A couple weeks ago, Lev Grossman wrote an essay for The Wall Street Journal and I was in a bad mood that day (having choked on all the butt-ends of my days and ways) and so I decided to take issue with Mr. Grossman's representation of literary modernism. I know my pet peeve against people using the term "modernism" in certain ways borders on the irrational and is at best a bit of lit geekery, but so it goes. I certainly didn't expect a lot of notice. But there was a lot of notice, and various people started piling up either to pummel Mr. Grossman's essay or to celebrate it. There was, at least from the perspective of a lit geek like me, some fascinating discussion in amidst the ever-vociferous noise of internet brouhahahahahas.
I know Mr.
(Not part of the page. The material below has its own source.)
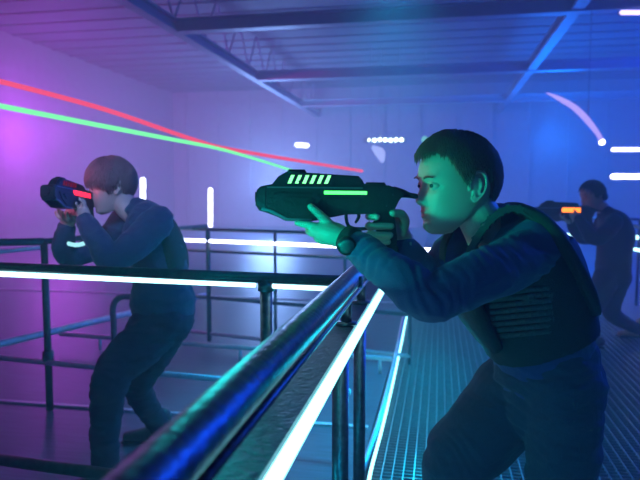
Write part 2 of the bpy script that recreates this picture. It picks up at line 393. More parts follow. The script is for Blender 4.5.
# laser beams
def laser(pts, m, label):
    bm = bmesh.new(); sweep(bm, pts, 12, 6); tag(obj('laser_beam', bm, m, None, True), label, 'laser beam')
laser([(P(-25, 75, 3.0), .013), (P(100, 108, 3.3), .0125), (P(195, 140, 3.8), .012), (P(240, 151, 4.2), .012), (P(362, 171, 5.2), .012)], M['red_beam'], 'red laser beam slanting across the haze, the upper of two')
laser([(P(-25, 101, 3.0), .013), (P(100, 125.5, 3.2), .012), (P(170, 139, 3.4), .011), (P(228, 151, 3.6), .009), (P(300, 173, 4.1), .008)], M['green_beam'], 'green laser beam below the red one, ending above the gun')

# ------------------------------------------------------------------ laser guns
def make_gun(origin, ax, ay, az, S, label, bar, slash, hb=3.3, hl=0):
    """outline in photo-pixel units, (x right, y down) about (335,200); ax = muzzle->stock direction, ay = up, az = thickness"""
    t = thing('laser_gun', origin, label, 'toy gun')
    def fn(x, y, z): return origin + ax*((x-335)*S) + ay*((200-y)*S) + az*z
    def part(name, pts, dep, m, off=0, bev=.002, parent=t):
        bm = bmesh.new(); prism(bm, pts, dep, lambda x, y, z: fn(x, y, z+off), bev); return obj(name, bm, m, parent)
    part('body', [(259, 190), (262, 187), (272, 185), (388, 185), (398, 189), (404, 194), (397, 199), (393, 210), (372, 213), (345, 213), (326, 218), (312, 221), (286, 221), (268, 212), (260, 211), (257, 206)], .050, M['gun'], 0, .0025)
    part('upper_shroud', [(271, 187), (279, 177), (288, 172), (294, 172.5), (358, 176), (362, 180), (366, 189), (300, 190), (271, 190)], .040, M['gun'], 0, .005)
    part('side_panel', [(272, 196), (280, 192), (316, 193), (322, 198), (320, 206), (308, 215), (292, 216), (279, 208)], .056, M['gun2'], 0, .003)
    part('side_ridge', [(282, 199), (287, 196), (311, 197), (315, 200), (311, 205), (290, 206)], .064, M['gun'], 0, .002)
    part('seam_strip', [(268, 187.2), (362, 187.2), (362, 188.6), (268, 188.6)], .053, M['trimsteel'], 0, 0)
    part('receiver_plate', [(326, 198), (358, 198), (361, 204), (356, 210), (332, 211), (326, 206)], .054, M['gun2'], 0, .002)
    part('muzzle_cap', [(258, 190.5), (261, 187.5), (267, 187), (268, 192), (268, 209), (261, 210), (256.5, 206)], .056, M['gun2'], 0, .004)
    part('lower_trim', [(263, 208), (272, 209.5), (288, 218.5), (312, 218.5), (312, 221), (287, 221), (270, 212), (262, 210.5)], .058, M['trimsteel'], 0, .001)
    part('rear_block', [(360, 184), (372, 183), (390, 186), (398, 191), (394, 200), (392, 211), (362, 211)], .044, M['gun2'], 0, .003)
    part('top_sight', [(289, 170), (305, 170), (307, 174), (287, 174)], .018, M['gun'], 0, .001)
    part('top_rail', [(366, 182), (384, 182), (386, 186), (364, 186)], .024, M['gun2'], 0, .001)
    g = part('grip', [(374, 208), (393, 208), (397, 236), (396, 262), (379, 262), (377, 236)], .030, M['gun'], 0, .005)
    part('magazine_base', [(376, 246), (398, 246), (400, 264), (376, 264)], .034, M['rubber'], 0, .004, g)
    bm = bmesh.new()
    sweep(bm, [(fn(346, 211, 0), .004), (fn(347, 222, 0), .004), (fn(352, 228, 0), .004), (fn(368, 228, 0), .004), (fn(375, 222, 0), .004)], 10, 4); obj('trigger_guard', bm, M['gun'], t, True)
    bm = bmesh.new(); sweep(bm, [(fn(357, 210, 0), .004), (fn(359, 216, 0), .004), (fn(356, 222, 0), .003)], 10, 4); obj('trigger', bm, M['rubber'], t, True)
    bm = bmesh.new(); sweep(bm, [(fn(394, 191.5, 0), .0125), (fn(403, 193, 0), .0095), (fn(409, 194.5, 0), .0065), (fn(415.5, 195.5, 0), .0062)], 16, 4); obj('eyepiece_rod', bm, M['gun'], t, True)
    bm = bmesh.new(); sweep(bm, [(fn(255.5, 198, 0), .012), (fn(259, 198, 0), .013)], 18, 1, cap=False); obj('muzzle_ring', bm, M['gun2'], t)
    for px, py in ((300, 182), (344, 206), (386, 205), (392, 194), (331, 184)):
        bm = bmesh.new(); a = fn(px, py, -.029); sweep(bm, [(a, .0025), (a+az*.01, .0025)], 8, 1, cap=False, ref=ay); obj('screw', bm, M['gun2'], t)
    for sgn in (-1, 1):
        part('light_bar', [(324-hl, 192.6-hb/2), (366+hl, 192.6-hb/2), (366+hl, 192.6+hb/2), (324-hl, 192.6+hb/2)], .0015, bar, sgn*.0262, 0)
        if slash:
            for k in range(6):
                x = 288.5+k*7.2
                part('slash_light', [(x+3.2, 175.8), (x+6.6, 175.8), (x+3.0, 184), (x-.4, 184)], .0015, slash, sgn*.0215, 0)
    return t
gd = 1.385; S0 = gd/FPX
gx = (R_*1.0 + UP*-.01).normalized()
make_gun(P(335, 200, gd), gx, UP, FH, S0, 'black laser gun with green light bar and six slanted green slots', M['green'], M['greenpale'])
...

Grossman considered some of what I said to be too ad hominem, and though I may not feel that it was too ad hominem, he's absolutely right that, out of disappointment that someone of his educational background, broad reading experience, and obvious intelligence would write such sentences as he wrote, I expressed my argument not only with his ideas, but with him. I really just thought he was having a temporary delusion and my words were (though it was perhaps not obvious) fueled by an optimistic belief that he could recover. Having suffered plenty of delusions in my own time -- delusions of grandeur, of omnipotence, of eloquence, of relevance, of thrift -- I am sometimes too ready to help other people recover from theirs....
Meanwhile, Mr. Grossman seems to have survived my attack on his windmill, and done so in good humor -- Jeff VanderMeer asked him a series of immensely serious questions, and got immensely serious responses. It's a perfect coda to the conversation.